Richard of Pudlicott began life as a clerk, but abandoned his clergy for the more profitable calling of a wandering trader in wool, cheese, and butter. England’s economic position in those days reminds us of the state of things now prevailing in Argentina or Australia, rather than that in modern industrial England. She had little to sell abroad save raw materials, especially wool, which was largely exported to the great clothing towns of Flanders. This traffic took Pudlicott to Ghent and Bruges in 1298, when Edward I had allied with the Flemings against the king of France. But his trading adventures were as unsuccessful as the king’s military efforts in Flanders. Moreover, after the king’s return to England, Pudlicott had the ill luck to be among those merchants arrested as a surety for the debts which Edward had left behind him in the Low Countries. This unceremonious treatment of an alien ally is a method of mediaeval frightfulness which may be recommended to our alien enemies, but Edward’s credit was so bad that we can hardly blame the Flemings for leaving no stone unturned to obtain payment of their debts; whether they succeeded I do not know. Before long Richard escaped from his Flemish gaol, leaving his property in Flanders in the hands of his captors. Nursing a grievance against the king, and with dire poverty facing him, he took lodgings in London, where, like many bankrupts, he seems to have generally had enough money to indulge in all the personal gratifications that he had a special mind to practice. It seems that in the pursuit of his disreputable pleasures, Pudlicott was brought into contact with John Shenche, William of the Palace, and the other merrymakers, lay and ecclesiastical, in the lodge of the king’s palace of Westminster. He had a specious excuse for haunting Westminster Hall. He was—he says himself—seeking a remedy in the king’s courts for the property he had lost in Flanders. How he could find one, when these courts were at York, I cannot say. But, as we shall see, many of Pudlicott’s personal statements are difficult to reconcile with facts. However, Edward himself soon came to Westminster, but withdrew after a short stay, leaving Pudlicott unpaid.

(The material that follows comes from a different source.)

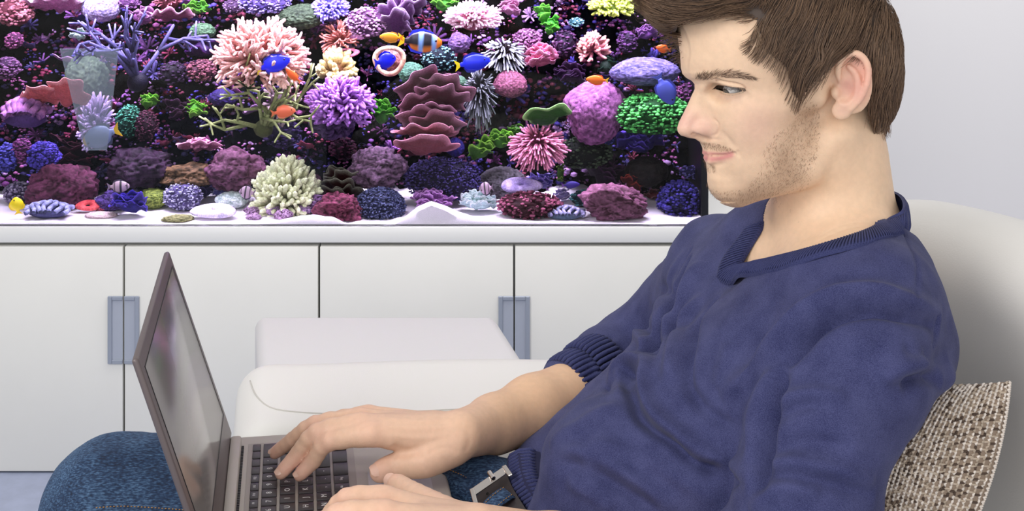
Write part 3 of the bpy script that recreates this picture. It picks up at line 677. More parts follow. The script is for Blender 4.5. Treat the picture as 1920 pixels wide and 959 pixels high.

We have seen how near was the palace to the abbey, and how the palace keeper’s monastic friends formed a living bridge between the two. One result of these pleasant social relations was that the Abbey of Westminster soon became familiar ground to Pudlicott. One day, when disturbed at the hopelessness of getting his grievances redressed by the king, he wandered through the cloisters of the abbey, and noticed with greedy eyes the rich stores of silver plate carried in and out of the refectory of the monks, by the servants who were waiting on the brethren at meals. The happy idea struck him to seek a means to “enable him to come at the goods which he saw”. Thus the king’s foundation might, somewhat irregularly, be made to pay the king’s debts. Pudlicott soon laid his plans accordingly. The very day after the king left Westminster, Pudlicott found a ladder reared up against a house near the palace gate. He put this ladder against one of the windows of the chapter house
; he climbed up the ladder; found a window that opened by means of a cord; opened the window and swung himself by the same cord into the chapter house
. Thence he made his way to the refectory, and secured a rich booty of plate which he managed to carry off and sell.
Pudlicott’s success with the monks’ plate did not profit him for long. Within nine months—and we may believe surely this part of his not too veracious tale—the proceeds of the sale of the silver cups and dishes of the abbey had been eaten up. No doubt the loose life he was living and the revels with the keepers of the palace involved a constant need for plentiful supplies of ready cash. Anyhow by the end of 1302 Richard was again destitute, and looking out for something more to steal. It was, doubtless, dangerous to rob the monks any more, and perhaps the intimacy which was now established between him and his monastic boon companions suggested to Richard a more excellent way of restoring his fortunes. His plan was now to rob the king’s treasury, and his success seemed assured since, as he tells us, he “knew the premises of the abbey, where the treasury was, and how he might come to it”. How he profited by his knowledge we shall soon see, but first we must for a moment part company with Pudlicott’s “confession,” which up to now I have followed with hesitation. But for the next stage of our story it is plainly almost the contrary of the truth. Before we can with advantage explain why we can no longer trust his tale, it would be well for us to state what this treasury was and how it could be got at.